The New York Times remembers Steven Spurrier, whose blind tasting of California wines against French ones at a Paris hotel exposed how much of wine culture was affected by snobbery rather than honest assessments of quality: The tasters repeatedly confused the American wines with the French classics and gave the awards for best wines to two American vintages.

At the Oxford University Press blog, Paul Werth offers a precis of his new book 1837: Russia's Quiet Revolution. From the death of Pushkin in January to the burning of the Winter Palace in December, and a tour of Siberia by the tsarevich, the future Alexander II, Werth suggests 1837 should be ranked with 1613 (founding of the Romanov dynasty), 1862 (emancipation of the serfs) and 1917 (the revolution) in the annals of Russian history. If you are planning on some good summer reading, add this to the list.

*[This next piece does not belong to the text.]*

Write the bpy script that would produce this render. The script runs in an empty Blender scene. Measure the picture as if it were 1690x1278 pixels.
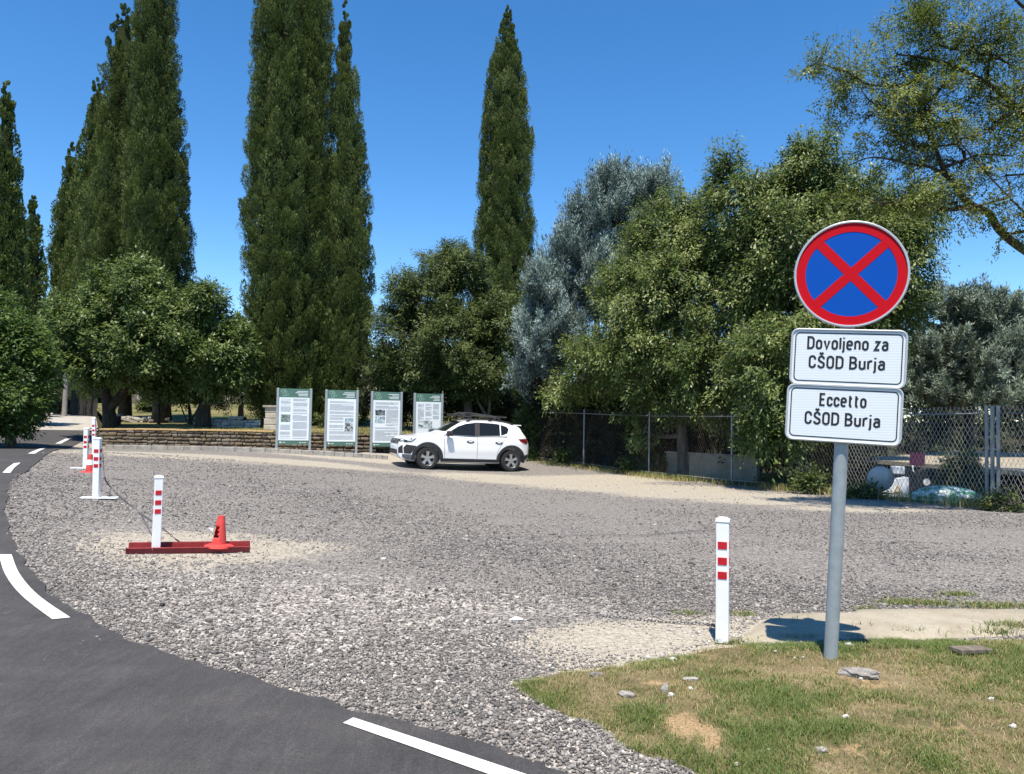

This is the kind of thing that makes one want to become a conservative. From ClassicFM, four cellists join forces to play Maurice Ravel's "Bolero" on one cello. The result is as unfortunate as you would imagine. It puts me in mind of a seminar I attended in the late 1980s at the Monterey Wine Festival. The chef from the River Café, David Burke, was asked about a culinary experiment that went horribly wrong. He replied, "Oyster sorbet."